◆ **Provided material**

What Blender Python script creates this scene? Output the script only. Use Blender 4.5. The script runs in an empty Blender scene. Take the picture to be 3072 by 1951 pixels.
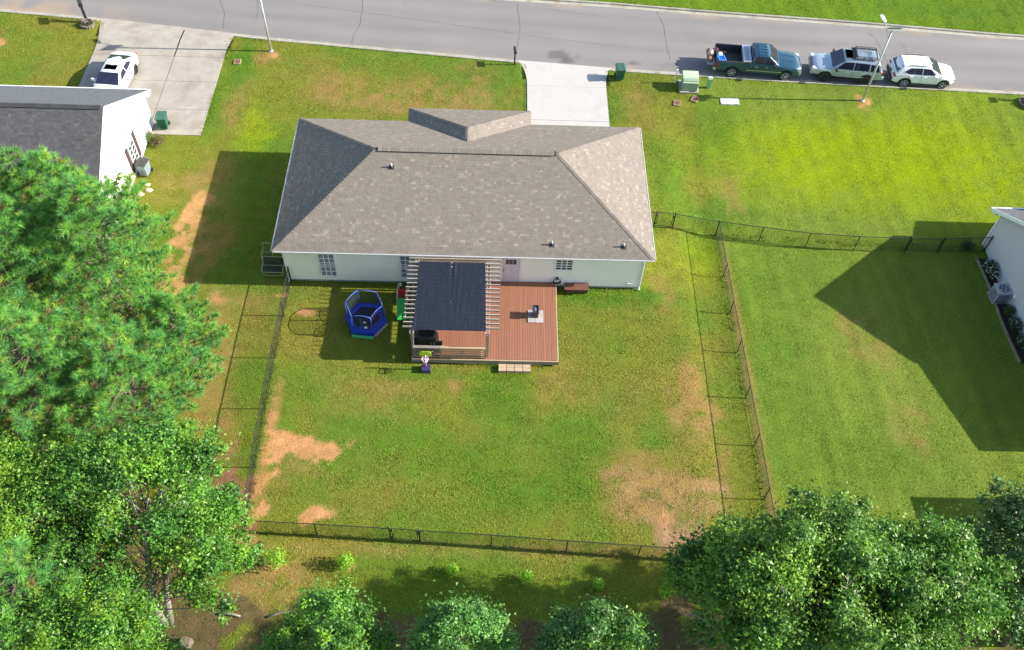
import bpy, math, random
import numpy as np
from mathutils import Vector, Matrix

R = math.radians
SC = bpy.context.scene
COL = SC.collection
random.seed(7)
rng = np.random.default_rng(11)

# ------------------------------------------------------------------ camera
def make_camera():
    depr, yaw, roll = R(53.383), R(2.284), R(3.133)
    fwd = Vector((math.sin(yaw) * math.cos(depr), math.cos(yaw) * math.cos(depr), -math.sin(depr)))
    right = Vector((math.cos(yaw), -math.sin(yaw), 0))
    up = right.cross(fwd)
    r2 = math.cos(roll) * right + math.sin(roll) * up
    u2 = r2.cross(fwd)
    cd = bpy.data.cameras.new('drone_camera')
    cd.sensor_fit = 'HORIZONTAL'; cd.sensor_width = 36.0; cd.lens = 32.495
    cd.clip_start = 0.5; cd.clip_end = 2000
    o = bpy.data.objects.new('drone_camera', cd)
    m = Matrix.Identity(4)
    for i in range(3):
        m[i][0], m[i][1], m[i][2] = r2[i], u2[i], -fwd[i]
    m.translation = Vector((11.717, -32.614, 40.472))
    o.matrix_world = m
    COL.objects.link(o); SC.camera = o
make_camera()

# ------------------------------------------------------------------ daylight
SUN_EL, SUN_AZ = 27.4, 0.9            # azimuth measured from +x towards +y
sd = Vector((math.cos(R(SUN_EL)) * math.cos(R(SUN_AZ)), math.cos(R(SUN_EL)) * math.sin(R(SUN_AZ)), math.sin(R(SUN_EL))))
w = bpy.data.worlds.new('World'); SC.world = w; w.use_nodes = True
nt = w.node_tree
sky = nt.nodes.new('ShaderNodeTexSky'); sky.sky_type = 'NISHITA'; sky.sun_disc = False
sky.sun_elevation = R(SUN_EL); sky.sun_rotation = R(90 - SUN_AZ)
sky.altitude = 50; sky.air_density = 1.0; sky.dust_density = 1.0; sky.ozone_density = 1.0
bg = nt.nodes['Background']; bg.inputs[1].default_value = 0.115
nt.links.new(sky.outputs[0], bg.inputs[0])
sl = bpy.data.lights.new('sun', 'SUN'); sl.energy = 4.6; sl.angle = R(0.53); sl.color = (1.0, 0.945, 0.86)
so = bpy.data.objects.new('sun', sl); so.rotation_euler = sd.to_track_quat('Z', 'Y').to_euler(); so.location = sd * 100
COL.objects.link(so)
SC.view_settings.view_transform = 'Standard'; SC.view_settings.look = 'None'
SC.view_settings.exposure = 1.28; SC.view_settings.gamma = 1.0
SC.view_settings.use_curve_mapping = False
SC.render.engine = 'CYCLES'
SC.cycles.max_bounces = 6; SC.cycles.diffuse_bounces = 3; SC.cycles.glossy_bounces = 3
SC.cycles.transmission_bounces = 3; SC.cycles.transparent_max_bounces = 8
SC.cycles.caustics_reflective = False; SC.cycles.caustics_refractive = False

# ------------------------------------------------------------------ objects
ORG = {}                                # world origin of each parent
def tag(o, label=None, cat=None, group=None, kind=None):
    if label: o['label'] = label
    if cat: o['category'] = cat
    if group: o['group'] = group
    if kind: o['kind'] = kind
    return o
def thing(name, label, cat, loc=(0, 0, 0), rz=0, group=None, kind=None):
    o = bpy.data.objects.new(name, None); COL.objects.link(o)
    o.empty_display_size = 0.3
    o.location = loc; o.rotation_euler = (0, 0, rz)
    ORG[o.name] = Vector(loc) if not rz else Vector((0, 0, 0))
    return tag(o, label, cat, group, kind)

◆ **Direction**
Please restate the material above line by line, exactly, beginning at its first line and ending with the line that contains "rng = np.random.default_rng(11)", without any pictures.

◆ **The reply**
What Blender Python script creates this scene? Output the script only. Use Blender 4.5. The script runs in an empty Blender scene. Take the picture to be 3072 by 1951 pixels.
import bpy, math, random
import numpy as np
from mathutils import Vector, Matrix

R = math.radians
SC = bpy.context.scene
COL = SC.collection
random.seed(7)
rng = np.random.default_rng(11)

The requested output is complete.